* begin *

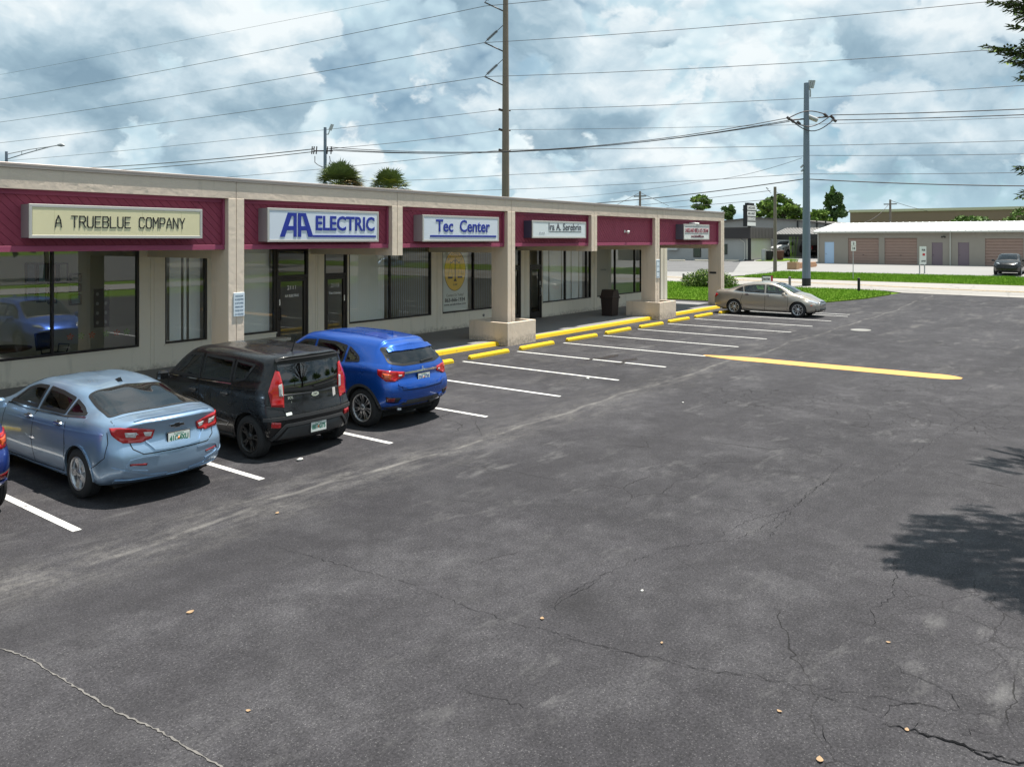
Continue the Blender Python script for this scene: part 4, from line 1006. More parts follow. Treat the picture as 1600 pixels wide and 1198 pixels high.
def car_body_mesh(P):
    xs, rings = body_rings(P); NR = len(rings[0]); W = P['W'] / 2; xf, xr = P['xf'], P['xr']
    def warp(x, y, z):
        yy = (y / W) ** 2
        tr = sstep(xr + P.get('tlen', .8), xr, x); tf = sstep(xf - P.get('flen', .9), xf, x)
        dx = tr * (interp(P['tail'], z) + P.get('tplan', .13) * yy) - tf * (interp(P['nose'], z) + P.get('nplan', .26) * yy * (.5 + .5 * yy))
        mid = P.get('gplan', .06) * yy * sstep(P['belt0'] - .1, P['belt0'] + .15, z)
        dx += mid * (sstep(P['xm'] - .1, xr + .5, x) * (1 - tr) - sstep(P['xm'] + .1, P['xm'] + .9, x) * (1 - tf))
        return (x + dx, y, z)
    V = []; F = []; N = 2 * NR - 2
    def vid(i, k): return i * N + (k % N)
    for x, r in zip(xs, rings):
        loop = [(r[k][0], r[k][1]) for k in range(NR)] + [(-r[k][0], r[k][1]) for k in range(NR - 2, 0, -1)]
        V += [warp(x, y, z) for y, z in loop]
    for i in range(len(xs) - 1):
        for k in range(N): F.append((vid(i, k), vid(i, k + 1), vid(i + 1, k + 1), vid(i + 1, k)))
    M = 22
    for end, i in ((0, 0), (1, len(xs) - 1)):
        x, r = xs[i], rings[i]; rows = []
        for k in range(NR):
            if k in (0, NR - 1): rows.append([vid(i, k)]); continue
            row = [vid(i, k)]
            for c in range(1, M):
                y = r[k][0] * math.cos(math.pi * c / M); V.append(warp(x, y, r[k][1])); row.append(len(V) - 1)
            row.append(vid(i, N - k)); rows.append(row)
        for k in range(NR - 1):
            a, b_ = rows[k], rows[k + 1]; fs = []
            if len(a) == 1: fs = [(a[0], b_[c + 1], b_[c]) for c in range(M)]
            elif len(b_) == 1: fs = [(a[c], a[c + 1], b_[0]) for c in range(M)]
            else: fs = [(a[c], a[c + 1], b_[c + 1], b_[c]) for c in range(M)]
            F += fs if end == 1 else [f[::-1] for f in fs]
    me = bpy.data.meshes.new('body'); me.from_pydata(V, [], F); me.update()
    bm = bmesh.new(); bm.from_mesh(me); bmesh.ops.recalc_face_normals(bm, faces=bm.faces)
    bm.to_mesh(me); bm.free(); return me

def rounded(poly, r, n=4):
    if not hasattr(r, '__len__'): r = [r] * len(poly)
    out = []; m = len(poly)
    for i in range(m):
        p = Vector(poly[i]); a = Vector(poly[i - 1]) - p; b_ = Vector(poly[(i + 1) % m]) - p
        q = min(r[i], a.length * .45, b_.length * .45)
        if q < 1e-4: out.append(tuple(p)); continue
        s = p + a.normalized() * q; e = p + b_.normalized() * q
        for k in range(n + 1):
            t = k / n; out.append(tuple(s * (1 - t) ** 2 + p * 2 * t * (1 - t) + e * t * t))
    return out
def offset_poly(poly, d):
    """positive d shrinks a counter-clockwise or clockwise polygon"""
    n = len(poly); area = sum(poly[i][0] * poly[(i + 1) % n][1] - poly[(i + 1) % n][0] * poly[i][1] for i in range(n)); s = 1 if area > 0 else -1
    out = []
    for i in range(n):
        p = Vector(poly[i]); a = (p - Vector(poly[i - 1])); b_ = (Vector(poly[(i + 1) % n]) - p)
        if a.length < 1e-6: a = b_
        if b_.length < 1e-6: b_ = a
        a.normalize(); b_.normalize(); na = Vector((-a.y, a.x)) * s; nb = Vector((-b_.y, b_.x)) * s
        m_ = (na + nb); L = max(.35, m_.length / 2) if m_.length > 1e-6 else 1; m_ = m_.normalized() if m_.length > 1e-6 else na
        out.append(tuple(p + m_ * d / L))
    return out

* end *

**PROBLEM STATEMENT**
Copy the material above in full and exactly, skipping pictures.

**EXERCISE SOLUTION**
Continue the Blender Python script for this scene: part 4, from line 1006. More parts follow. Treat the picture as 1600 pixels wide and 1198 pixels high.
def car_body_mesh(P):
    xs, rings = body_rings(P); NR = len(rings[0]); W = P['W'] / 2; xf, xr = P['xf'], P['xr']
    def warp(x, y, z):
        yy = (y / W) ** 2
        tr = sstep(xr + P.get('tlen', .8), xr, x); tf = sstep(xf - P.get('flen', .9), xf, x)
        dx = tr * (interp(P['tail'], z) + P.get('tplan', .13) * yy) - tf * (interp(P['nose'], z) + P.get('nplan', .26) * yy * (.5 + .5 * yy))
        mid = P.get('gplan', .06) * yy * sstep(P['belt0'] - .1, P['belt0'] + .15, z)
        dx += mid * (sstep(P['xm'] - .1, xr + .5, x) * (1 - tr) - sstep(P['xm'] + .1, P['xm'] + .9, x) * (1 - tf))
        return (x + dx, y, z)
    V = []; F = []; N = 2 * NR - 2
    def vid(i, k): return i * N + (k % N)
    for x, r in zip(xs, rings):
        loop = [(r[k][0], r[k][1]) for k in range(NR)] + [(-r[k][0], r[k][1]) for k in range(NR - 2, 0, -1)]
        V += [warp(x, y, z) for y, z in loop]
    for i in range(len(xs) - 1):
        for k in range(N): F.append((vid(i, k), vid(i, k + 1), vid(i + 1, k + 1), vid(i + 1, k)))
    M = 22
    for end, i in ((0, 0), (1, len(xs) - 1)):
        x, r = xs[i], rings[i]; rows = []
        for k in range(NR):
            if k in (0, NR - 1): rows.append([vid(i, k)]); continue
            row = [vid(i, k)]
            for c in range(1, M):
                y = r[k][0] * math.cos(math.pi * c / M); V.append(warp(x, y, r[k][1])); row.append(len(V) - 1)
            row.append(vid(i, N - k)); rows.append(row)
        for k in range(NR - 1):
            a, b_ = rows[k], rows[k + 1]; fs = []
            if len(a) == 1: fs = [(a[0], b_[c + 1], b_[c]) for c in range(M)]
            elif len(b_) == 1: fs = [(a[c], a[c + 1], b_[0]) for c in range(M)]
            else: fs = [(a[c], a[c + 1], b_[c + 1], b_[c]) for c in range(M)]
            F += fs if end == 1 else [f[::-1] for f in fs]
    me = bpy.data.meshes.new('body'); me.from_pydata(V, [], F); me.update()
    bm = bmesh.new(); bm.from_mesh(me); bmesh.ops.recalc_face_normals(bm, faces=bm.faces)
    bm.to_mesh(me); bm.free(); return me

def rounded(poly, r, n=4):
    if not hasattr(r, '__len__'): r = [r] * len(poly)
    out = []; m = len(poly)
    for i in range(m):
        p = Vector(poly[i]); a = Vector(poly[i - 1]) - p; b_ = Vector(poly[(i + 1) % m]) - p
        q = min(r[i], a.length * .45, b_.length * .45)
        if q < 1e-4: out.append(tuple(p)); continue
        s = p + a.normalized() * q; e = p + b_.normalized() * q
        for k in range(n + 1):
            t = k / n; out.append(tuple(s * (1 - t) ** 2 + p * 2 * t * (1 - t) + e * t * t))
    return out
def offset_poly(poly, d):
    """positive d shrinks a counter-clockwise or clockwise polygon"""
    n = len(poly); area = sum(poly[i][0] * poly[(i + 1) % n][1] - poly[(i + 1) % n][0] * poly[i][1] for i in range(n)); s = 1 if area > 0 else -1
    out = []
    for i in range(n):
        p = Vector(poly[i]); a = (p - Vector(poly[i - 1])); b_ = (Vector(poly[(i + 1) % n]) - p)
        if a.length < 1e-6: a = b_
        if b_.length < 1e-6: b_ = a
        a.normalize(); b_.normalize(); na = Vector((-a.y, a.x)) * s; nb = Vector((-b_.y, b_.x)) * s
        m_ = (na + nb); L = max(.35, m_.length / 2) if m_.length > 1e-6 else 1; m_ = m_.normalized() if m_.length > 1e-6 else na
        out.append(tuple(p + m_ * d / L))
    return out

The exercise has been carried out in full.